Short task - Repeat exactly each line of the data provided below.

=== Data provided ===

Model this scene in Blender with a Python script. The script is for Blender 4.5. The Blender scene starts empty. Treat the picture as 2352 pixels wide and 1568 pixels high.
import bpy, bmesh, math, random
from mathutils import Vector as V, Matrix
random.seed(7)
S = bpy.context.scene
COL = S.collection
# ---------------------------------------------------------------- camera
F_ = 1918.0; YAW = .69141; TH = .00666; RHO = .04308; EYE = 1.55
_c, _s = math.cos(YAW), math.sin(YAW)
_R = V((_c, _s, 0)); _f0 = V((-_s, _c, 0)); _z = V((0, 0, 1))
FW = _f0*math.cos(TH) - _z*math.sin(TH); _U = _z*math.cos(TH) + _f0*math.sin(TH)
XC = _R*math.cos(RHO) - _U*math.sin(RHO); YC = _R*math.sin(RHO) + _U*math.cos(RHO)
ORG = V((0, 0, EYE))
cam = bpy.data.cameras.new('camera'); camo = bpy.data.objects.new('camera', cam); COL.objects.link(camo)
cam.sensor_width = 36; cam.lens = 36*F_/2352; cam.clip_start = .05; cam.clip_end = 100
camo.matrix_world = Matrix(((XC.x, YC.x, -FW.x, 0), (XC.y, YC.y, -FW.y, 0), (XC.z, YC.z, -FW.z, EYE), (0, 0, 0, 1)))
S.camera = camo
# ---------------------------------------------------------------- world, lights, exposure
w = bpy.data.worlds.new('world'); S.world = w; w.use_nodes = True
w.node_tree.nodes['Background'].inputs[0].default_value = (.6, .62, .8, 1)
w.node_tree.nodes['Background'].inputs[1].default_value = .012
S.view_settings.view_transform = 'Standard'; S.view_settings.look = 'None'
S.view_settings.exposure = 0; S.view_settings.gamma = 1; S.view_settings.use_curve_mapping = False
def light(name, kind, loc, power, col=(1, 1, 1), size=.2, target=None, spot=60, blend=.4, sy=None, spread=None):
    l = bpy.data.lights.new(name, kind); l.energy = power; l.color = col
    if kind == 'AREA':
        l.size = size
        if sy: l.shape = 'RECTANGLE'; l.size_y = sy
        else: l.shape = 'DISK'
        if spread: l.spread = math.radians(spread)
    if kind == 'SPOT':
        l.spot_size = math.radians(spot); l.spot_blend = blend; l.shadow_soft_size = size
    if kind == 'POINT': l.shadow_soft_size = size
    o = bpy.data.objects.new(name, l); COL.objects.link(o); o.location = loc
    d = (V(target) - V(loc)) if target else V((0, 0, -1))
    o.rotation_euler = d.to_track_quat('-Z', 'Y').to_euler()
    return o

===

Exercise result -
Model this scene in Blender with a Python script. The script is for Blender 4.5. The Blender scene starts empty. Treat the picture as 2352 pixels wide and 1568 pixels high.
import bpy, bmesh, math, random
from mathutils import Vector as V, Matrix
random.seed(7)
S = bpy.context.scene
COL = S.collection
# ---------------------------------------------------------------- camera
F_ = 1918.0; YAW = .69141; TH = .00666; RHO = .04308; EYE = 1.55
_c, _s = math.cos(YAW), math.sin(YAW)
_R = V((_c, _s, 0)); _f0 = V((-_s, _c, 0)); _z = V((0, 0, 1))
FW = _f0*math.cos(TH) - _z*math.sin(TH); _U = _z*math.cos(TH) + _f0*math.sin(TH)
XC = _R*math.cos(RHO) - _U*math.sin(RHO); YC = _R*math.sin(RHO) + _U*math.cos(RHO)
ORG = V((0, 0, EYE))
cam = bpy.data.cameras.new('camera'); camo = bpy.data.objects.new('camera', cam); COL.objects.link(camo)
cam.sensor_width = 36; cam.lens = 36*F_/2352; cam.clip_start = .05; cam.clip_end = 100
camo.matrix_world = Matrix(((XC.x, YC.x, -FW.x, 0), (XC.y, YC.y, -FW.y, 0), (XC.z, YC.z, -FW.z, EYE), (0, 0, 0, 1)))
S.camera = camo
# ---------------------------------------------------------------- world, lights, exposure
w = bpy.data.worlds.new('world'); S.world = w; w.use_nodes = True
w.node_tree.nodes['Background'].inputs[0].default_value = (.6, .62, .8, 1)
w.node_tree.nodes['Background'].inputs[1].default_value = .012
S.view_settings.view_transform = 'Standard'; S.view_settings.look = 'None'
S.view_settings.exposure = 0; S.view_settings.gamma = 1; S.view_settings.use_curve_mapping = False
def light(name, kind, loc, power, col=(1, 1, 1), size=.2, target=None, spot=60, blend=.4, sy=None, spread=None):
    l = bpy.data.lights.new(name, kind); l.energy = power; l.color = col
    if kind == 'AREA':
        l.size = size
        if sy: l.shape = 'RECTANGLE'; l.size_y = sy
        else: l.shape = 'DISK'
        if spread: l.spread = math.radians(spread)
    if kind == 'SPOT':
        l.spot_size = math.radians(spot); l.spot_blend = blend; l.shadow_soft_size = size
    if kind == 'POINT': l.shadow_soft_size = size
    o = bpy.data.objects.new(name, l); COL.objects.link(o); o.location = loc
    d = (V(target) - V(loc)) if target else V((0, 0, -1))
    o.rotation_euler = d.to_track_quat('-Z', 'Y').to_euler()
    return o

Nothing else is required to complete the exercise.